Great movement on the breaking ball

By |2006-10-05T09:00:00-04:00October 5th, 2006|Entertainment|

By Robert W. Bethune, guest critic

‘Rounding Third’
Williamston Theatre, 122 S. Putnam, Williamston. Thursday to Sunday, through Nov. 12. Tickets: $18-$22. For information: (517) 655-7469 or

I wish I knew all the great plays about baseball: “Damn Yankees,” “That Championship Season,” “Bleacher Bums.” I’m sure there are dozens more. “Rounding Third” at the Williamston Theatre is a good addition to the genre. It’s also part of another American theatrical tradition: the two-character play. It would be fascinating to put together an anthology of the American two-character play. As theaters have gotten smaller and production more expensive, from “The Gin Game” to “A Walk In The Woods,” two-character plays have tackled just about every aspect of American life and culture. So here we have the two-character play about baseball, and a very funny one to boot, but with plenty of heart and plenty of excellent acting.

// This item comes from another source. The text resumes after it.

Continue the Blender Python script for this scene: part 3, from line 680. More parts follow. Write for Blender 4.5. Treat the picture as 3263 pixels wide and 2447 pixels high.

The play is built around the Mutt and Jeff pairing of John Lepard as Don, a washed-up pitcher surviving as a plumber who lives to coach Little League, and Tobin Hissong as Michael, an office worker who knows nothing of baseball, but has some experience with curling, who has a son who needs a good experience. Lepard not only has the right build for a pitcher, those of us who remember Jack Morris will not miss the resemblance.

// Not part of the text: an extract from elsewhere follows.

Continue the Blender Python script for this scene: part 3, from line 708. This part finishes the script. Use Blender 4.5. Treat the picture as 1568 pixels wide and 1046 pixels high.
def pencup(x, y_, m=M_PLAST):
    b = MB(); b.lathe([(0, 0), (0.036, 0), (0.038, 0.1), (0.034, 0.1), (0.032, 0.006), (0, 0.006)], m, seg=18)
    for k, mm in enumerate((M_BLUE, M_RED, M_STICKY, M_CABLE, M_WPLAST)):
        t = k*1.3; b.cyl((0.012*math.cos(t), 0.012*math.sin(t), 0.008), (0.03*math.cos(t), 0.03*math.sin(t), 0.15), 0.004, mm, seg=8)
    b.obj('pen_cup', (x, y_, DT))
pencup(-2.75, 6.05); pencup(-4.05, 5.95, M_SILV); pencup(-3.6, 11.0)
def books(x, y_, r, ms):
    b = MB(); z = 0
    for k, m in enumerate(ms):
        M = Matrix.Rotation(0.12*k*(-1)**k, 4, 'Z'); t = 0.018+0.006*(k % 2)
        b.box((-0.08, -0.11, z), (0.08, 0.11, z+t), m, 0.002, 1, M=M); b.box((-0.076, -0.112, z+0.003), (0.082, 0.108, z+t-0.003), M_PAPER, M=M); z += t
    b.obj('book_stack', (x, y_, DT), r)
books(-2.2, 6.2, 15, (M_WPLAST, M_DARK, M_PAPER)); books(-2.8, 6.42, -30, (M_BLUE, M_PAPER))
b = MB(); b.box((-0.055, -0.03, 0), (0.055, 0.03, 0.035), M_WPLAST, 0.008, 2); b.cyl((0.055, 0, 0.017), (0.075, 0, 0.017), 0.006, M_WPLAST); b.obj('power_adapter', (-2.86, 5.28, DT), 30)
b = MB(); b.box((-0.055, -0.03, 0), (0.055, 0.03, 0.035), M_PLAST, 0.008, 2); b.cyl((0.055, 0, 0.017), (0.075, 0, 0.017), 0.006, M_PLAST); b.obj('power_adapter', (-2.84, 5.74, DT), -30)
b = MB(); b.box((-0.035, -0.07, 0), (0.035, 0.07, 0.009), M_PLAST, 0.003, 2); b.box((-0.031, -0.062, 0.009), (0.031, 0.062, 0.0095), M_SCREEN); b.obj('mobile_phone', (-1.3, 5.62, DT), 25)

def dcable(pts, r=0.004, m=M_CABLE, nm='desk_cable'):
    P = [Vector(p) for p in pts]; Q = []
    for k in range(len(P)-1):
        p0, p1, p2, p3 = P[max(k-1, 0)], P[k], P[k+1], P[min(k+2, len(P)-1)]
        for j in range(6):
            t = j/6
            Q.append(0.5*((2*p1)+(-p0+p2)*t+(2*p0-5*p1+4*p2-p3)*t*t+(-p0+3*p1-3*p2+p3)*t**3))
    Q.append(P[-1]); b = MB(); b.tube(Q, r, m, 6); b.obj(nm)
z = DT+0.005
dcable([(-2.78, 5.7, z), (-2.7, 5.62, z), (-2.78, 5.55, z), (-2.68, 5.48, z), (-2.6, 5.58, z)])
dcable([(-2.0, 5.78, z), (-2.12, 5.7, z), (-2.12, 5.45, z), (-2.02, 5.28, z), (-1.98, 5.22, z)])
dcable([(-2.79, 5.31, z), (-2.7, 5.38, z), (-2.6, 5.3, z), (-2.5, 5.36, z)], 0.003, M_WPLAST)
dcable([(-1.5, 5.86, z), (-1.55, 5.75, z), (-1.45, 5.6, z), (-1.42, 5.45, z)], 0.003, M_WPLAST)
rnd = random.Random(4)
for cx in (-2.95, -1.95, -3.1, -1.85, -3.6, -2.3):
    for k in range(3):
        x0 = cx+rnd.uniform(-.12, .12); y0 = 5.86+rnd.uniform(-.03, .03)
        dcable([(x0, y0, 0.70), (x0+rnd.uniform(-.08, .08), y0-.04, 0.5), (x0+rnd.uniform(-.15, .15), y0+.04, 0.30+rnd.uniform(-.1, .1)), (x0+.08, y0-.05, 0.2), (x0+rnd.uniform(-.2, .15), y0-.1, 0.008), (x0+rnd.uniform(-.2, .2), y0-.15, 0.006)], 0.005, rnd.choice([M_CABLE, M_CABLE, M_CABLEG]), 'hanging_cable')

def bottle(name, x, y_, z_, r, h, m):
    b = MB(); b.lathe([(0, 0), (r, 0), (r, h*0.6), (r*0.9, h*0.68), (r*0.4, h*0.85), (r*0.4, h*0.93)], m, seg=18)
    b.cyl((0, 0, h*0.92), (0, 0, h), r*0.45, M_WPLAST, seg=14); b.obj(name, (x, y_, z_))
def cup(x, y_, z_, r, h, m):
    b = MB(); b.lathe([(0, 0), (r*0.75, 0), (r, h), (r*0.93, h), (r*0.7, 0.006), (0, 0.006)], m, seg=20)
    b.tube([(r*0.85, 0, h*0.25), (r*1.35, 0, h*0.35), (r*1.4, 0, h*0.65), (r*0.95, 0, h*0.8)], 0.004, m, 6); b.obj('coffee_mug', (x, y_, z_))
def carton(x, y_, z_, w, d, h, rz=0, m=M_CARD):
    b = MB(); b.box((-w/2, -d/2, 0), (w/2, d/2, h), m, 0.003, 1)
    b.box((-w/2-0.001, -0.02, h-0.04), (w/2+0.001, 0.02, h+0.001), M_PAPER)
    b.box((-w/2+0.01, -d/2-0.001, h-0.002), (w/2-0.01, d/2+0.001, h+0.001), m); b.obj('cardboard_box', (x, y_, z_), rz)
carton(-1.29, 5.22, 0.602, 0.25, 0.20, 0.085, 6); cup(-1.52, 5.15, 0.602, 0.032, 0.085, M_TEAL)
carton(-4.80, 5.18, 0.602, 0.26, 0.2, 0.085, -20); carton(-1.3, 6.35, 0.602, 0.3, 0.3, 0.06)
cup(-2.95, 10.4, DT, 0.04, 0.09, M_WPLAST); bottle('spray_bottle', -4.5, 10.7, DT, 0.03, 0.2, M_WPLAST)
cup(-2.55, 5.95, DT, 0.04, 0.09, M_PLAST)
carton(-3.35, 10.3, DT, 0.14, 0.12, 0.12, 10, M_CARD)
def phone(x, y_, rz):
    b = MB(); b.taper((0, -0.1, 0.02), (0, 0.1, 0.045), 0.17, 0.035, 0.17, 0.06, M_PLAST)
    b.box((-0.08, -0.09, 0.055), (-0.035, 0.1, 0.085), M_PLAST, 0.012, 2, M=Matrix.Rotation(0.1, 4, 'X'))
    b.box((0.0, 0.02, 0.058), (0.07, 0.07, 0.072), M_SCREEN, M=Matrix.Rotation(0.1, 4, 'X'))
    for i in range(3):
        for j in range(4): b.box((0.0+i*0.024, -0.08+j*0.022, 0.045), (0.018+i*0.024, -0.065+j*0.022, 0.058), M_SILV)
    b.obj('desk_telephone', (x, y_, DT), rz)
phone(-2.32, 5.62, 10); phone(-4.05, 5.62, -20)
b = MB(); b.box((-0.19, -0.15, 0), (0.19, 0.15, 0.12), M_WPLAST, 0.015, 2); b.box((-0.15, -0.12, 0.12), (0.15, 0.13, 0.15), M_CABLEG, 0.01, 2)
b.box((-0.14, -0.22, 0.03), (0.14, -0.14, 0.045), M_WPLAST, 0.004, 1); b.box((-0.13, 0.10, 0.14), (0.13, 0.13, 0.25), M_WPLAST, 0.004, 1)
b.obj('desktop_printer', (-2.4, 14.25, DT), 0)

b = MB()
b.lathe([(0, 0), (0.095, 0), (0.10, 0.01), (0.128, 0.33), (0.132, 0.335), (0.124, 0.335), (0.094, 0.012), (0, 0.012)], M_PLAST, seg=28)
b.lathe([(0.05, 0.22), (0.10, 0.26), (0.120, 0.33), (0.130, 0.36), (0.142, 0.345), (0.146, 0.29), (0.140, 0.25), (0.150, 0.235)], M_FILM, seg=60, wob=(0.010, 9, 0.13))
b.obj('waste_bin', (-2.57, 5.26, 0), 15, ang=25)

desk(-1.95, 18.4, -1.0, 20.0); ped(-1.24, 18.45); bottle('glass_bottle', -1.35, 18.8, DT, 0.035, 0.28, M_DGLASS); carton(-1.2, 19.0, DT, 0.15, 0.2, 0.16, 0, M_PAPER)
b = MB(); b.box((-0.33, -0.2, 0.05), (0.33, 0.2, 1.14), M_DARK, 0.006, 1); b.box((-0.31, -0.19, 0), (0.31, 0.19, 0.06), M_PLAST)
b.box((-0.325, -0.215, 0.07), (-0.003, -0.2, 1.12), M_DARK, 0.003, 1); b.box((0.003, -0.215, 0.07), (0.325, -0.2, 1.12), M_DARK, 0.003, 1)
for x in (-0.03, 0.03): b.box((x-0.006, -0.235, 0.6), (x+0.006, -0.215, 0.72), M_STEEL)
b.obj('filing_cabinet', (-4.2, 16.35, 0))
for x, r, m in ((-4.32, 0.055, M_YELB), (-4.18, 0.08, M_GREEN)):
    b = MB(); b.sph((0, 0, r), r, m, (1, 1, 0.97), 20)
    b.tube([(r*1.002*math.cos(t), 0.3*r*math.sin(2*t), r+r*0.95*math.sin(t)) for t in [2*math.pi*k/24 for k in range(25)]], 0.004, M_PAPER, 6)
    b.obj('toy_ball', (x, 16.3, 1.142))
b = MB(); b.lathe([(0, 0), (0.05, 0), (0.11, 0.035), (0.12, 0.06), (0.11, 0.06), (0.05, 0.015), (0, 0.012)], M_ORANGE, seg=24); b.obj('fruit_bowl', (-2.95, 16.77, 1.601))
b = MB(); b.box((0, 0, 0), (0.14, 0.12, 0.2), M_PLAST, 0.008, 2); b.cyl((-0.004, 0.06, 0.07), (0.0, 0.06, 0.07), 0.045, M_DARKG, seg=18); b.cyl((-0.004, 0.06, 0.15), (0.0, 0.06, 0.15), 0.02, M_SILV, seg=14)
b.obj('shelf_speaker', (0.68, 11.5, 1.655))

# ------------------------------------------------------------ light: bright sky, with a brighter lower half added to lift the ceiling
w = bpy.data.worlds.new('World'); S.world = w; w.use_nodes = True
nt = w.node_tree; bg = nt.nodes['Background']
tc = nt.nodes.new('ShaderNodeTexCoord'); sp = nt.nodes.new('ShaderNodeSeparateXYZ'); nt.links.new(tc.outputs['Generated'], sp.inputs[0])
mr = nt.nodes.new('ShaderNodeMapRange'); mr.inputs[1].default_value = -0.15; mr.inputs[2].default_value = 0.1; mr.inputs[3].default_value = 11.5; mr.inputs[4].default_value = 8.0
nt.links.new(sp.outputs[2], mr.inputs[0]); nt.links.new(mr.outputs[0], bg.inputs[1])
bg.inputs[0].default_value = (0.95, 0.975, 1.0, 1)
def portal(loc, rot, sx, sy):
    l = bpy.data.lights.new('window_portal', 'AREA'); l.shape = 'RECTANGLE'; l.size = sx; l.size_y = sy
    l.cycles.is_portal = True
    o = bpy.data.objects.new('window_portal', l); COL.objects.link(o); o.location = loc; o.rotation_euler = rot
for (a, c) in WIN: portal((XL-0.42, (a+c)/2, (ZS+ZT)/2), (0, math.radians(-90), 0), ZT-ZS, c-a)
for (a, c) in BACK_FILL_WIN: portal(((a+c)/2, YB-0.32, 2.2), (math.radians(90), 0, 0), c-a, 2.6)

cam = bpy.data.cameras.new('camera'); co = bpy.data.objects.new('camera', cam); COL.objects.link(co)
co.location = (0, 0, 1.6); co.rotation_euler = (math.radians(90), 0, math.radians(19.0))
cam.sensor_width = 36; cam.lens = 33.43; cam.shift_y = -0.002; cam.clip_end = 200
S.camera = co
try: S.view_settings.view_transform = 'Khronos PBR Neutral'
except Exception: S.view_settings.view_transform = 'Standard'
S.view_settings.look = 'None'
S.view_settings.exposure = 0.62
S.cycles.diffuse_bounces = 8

Michael plays straight man to Don throughout. Don’s mastery of pitching is even more verbal than physical. He has incredible movement on his verbal fastball; he ties Michael in knots at will. He is a master of the emotional double switch, yanking the ground out from under Michael and spinning him around so that everything Michael demands from Don becomes an obligation owed to Don.

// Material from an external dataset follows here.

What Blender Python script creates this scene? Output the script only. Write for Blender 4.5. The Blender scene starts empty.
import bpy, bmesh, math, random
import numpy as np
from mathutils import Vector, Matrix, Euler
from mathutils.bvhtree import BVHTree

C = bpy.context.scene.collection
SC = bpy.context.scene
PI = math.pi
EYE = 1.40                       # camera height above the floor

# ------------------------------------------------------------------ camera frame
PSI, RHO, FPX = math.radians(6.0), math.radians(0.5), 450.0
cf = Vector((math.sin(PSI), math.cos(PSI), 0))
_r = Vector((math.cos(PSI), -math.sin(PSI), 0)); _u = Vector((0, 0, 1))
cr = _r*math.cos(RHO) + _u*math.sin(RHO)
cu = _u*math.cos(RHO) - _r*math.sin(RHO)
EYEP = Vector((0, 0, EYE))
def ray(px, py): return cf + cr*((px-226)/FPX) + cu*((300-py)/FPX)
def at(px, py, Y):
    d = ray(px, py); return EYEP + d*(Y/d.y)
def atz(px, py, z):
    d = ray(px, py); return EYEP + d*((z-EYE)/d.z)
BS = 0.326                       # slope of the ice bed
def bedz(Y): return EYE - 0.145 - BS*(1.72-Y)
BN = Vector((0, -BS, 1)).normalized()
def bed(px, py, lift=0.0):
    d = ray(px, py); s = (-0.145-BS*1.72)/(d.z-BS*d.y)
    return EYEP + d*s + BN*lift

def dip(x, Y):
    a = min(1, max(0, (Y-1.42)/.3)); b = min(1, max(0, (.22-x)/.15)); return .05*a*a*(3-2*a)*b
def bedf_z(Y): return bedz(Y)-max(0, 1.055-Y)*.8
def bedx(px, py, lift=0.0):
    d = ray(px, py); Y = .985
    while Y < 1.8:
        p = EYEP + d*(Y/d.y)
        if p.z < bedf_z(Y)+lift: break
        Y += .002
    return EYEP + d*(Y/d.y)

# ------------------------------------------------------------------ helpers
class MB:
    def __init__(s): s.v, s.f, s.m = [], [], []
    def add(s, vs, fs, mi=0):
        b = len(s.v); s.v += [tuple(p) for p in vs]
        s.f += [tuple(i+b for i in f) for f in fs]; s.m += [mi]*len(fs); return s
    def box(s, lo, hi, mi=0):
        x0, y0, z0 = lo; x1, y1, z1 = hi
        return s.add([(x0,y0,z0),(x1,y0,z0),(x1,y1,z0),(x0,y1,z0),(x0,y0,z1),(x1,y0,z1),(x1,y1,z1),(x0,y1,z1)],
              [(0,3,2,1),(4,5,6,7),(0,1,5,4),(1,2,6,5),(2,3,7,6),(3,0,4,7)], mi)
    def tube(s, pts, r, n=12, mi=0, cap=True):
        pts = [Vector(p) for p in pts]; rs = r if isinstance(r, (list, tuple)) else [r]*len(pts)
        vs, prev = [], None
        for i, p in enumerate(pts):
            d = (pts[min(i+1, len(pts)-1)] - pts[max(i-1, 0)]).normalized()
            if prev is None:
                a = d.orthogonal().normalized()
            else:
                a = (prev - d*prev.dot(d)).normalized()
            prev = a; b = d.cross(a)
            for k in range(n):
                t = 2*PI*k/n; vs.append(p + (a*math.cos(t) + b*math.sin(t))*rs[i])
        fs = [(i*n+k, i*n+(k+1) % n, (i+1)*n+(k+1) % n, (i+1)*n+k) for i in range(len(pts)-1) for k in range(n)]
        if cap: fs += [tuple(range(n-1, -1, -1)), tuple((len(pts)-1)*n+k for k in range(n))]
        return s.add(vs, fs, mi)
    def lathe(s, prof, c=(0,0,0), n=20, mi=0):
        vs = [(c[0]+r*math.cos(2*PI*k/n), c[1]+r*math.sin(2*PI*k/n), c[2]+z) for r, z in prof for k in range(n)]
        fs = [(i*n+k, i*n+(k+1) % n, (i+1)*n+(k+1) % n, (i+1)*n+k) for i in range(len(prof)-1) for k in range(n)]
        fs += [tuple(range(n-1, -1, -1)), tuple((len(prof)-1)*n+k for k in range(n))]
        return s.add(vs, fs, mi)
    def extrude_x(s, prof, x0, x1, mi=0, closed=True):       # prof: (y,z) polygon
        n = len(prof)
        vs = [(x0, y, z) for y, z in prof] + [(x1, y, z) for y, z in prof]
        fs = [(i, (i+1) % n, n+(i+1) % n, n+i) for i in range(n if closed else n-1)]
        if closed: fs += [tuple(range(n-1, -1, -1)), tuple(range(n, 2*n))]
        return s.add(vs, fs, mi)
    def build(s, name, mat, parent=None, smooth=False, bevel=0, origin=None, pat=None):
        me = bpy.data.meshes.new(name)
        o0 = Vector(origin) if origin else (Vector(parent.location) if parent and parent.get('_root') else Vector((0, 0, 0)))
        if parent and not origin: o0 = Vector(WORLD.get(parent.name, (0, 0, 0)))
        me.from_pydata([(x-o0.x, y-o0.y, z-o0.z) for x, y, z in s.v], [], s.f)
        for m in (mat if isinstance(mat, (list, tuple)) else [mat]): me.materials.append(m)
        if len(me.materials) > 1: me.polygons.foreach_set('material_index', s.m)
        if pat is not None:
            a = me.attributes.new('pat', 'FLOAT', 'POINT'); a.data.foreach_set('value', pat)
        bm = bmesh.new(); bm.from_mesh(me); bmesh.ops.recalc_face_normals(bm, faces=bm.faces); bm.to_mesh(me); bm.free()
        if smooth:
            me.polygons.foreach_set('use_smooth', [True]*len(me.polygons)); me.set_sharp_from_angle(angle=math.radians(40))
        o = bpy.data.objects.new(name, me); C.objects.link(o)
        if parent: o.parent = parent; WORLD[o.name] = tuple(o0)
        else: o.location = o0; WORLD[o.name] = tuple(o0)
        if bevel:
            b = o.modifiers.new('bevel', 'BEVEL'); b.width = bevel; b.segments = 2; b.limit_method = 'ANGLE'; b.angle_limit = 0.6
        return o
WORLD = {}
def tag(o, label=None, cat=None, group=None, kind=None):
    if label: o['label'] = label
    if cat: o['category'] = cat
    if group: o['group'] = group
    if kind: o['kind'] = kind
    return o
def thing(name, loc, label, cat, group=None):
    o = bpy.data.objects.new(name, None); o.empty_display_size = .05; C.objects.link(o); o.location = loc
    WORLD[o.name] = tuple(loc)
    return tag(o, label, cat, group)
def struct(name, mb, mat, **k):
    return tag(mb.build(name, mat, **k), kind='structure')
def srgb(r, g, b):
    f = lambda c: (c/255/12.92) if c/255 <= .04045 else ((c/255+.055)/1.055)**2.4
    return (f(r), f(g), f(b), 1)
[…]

However, life has a major curve to throw at Don. More on that would be a spoiler.
Some plays can be too professional for their own good. If it were not for the darkly convoluted character of Don keeping us off balance, the play would be predictable from the first line. It is a play about baseball, one of the great rituals of American life, and all of the ritual observances that we expect are made: the hapless right fielder who finally makes a fine catch, the hapless team that almost wins a championship; the hapless coach who manages to learn enough about baseball to bring the team along; the has-been player who finds a way to make a contribution. To his credit, Richard Dresser’s play and Tony Caselli’s direction make no attempt to disguise the pitch. Here it is, right down the center of the plate, hit it. Michael even asks God to let his boy make this one catch, and God does, just like that. Though it tosses soft stuff in places, the spikes, twists and turns that help pitcher Don keep lots of movement in the curve balls he throws at assistant coach Michael make up for a play that tends to telegraph the next pitch.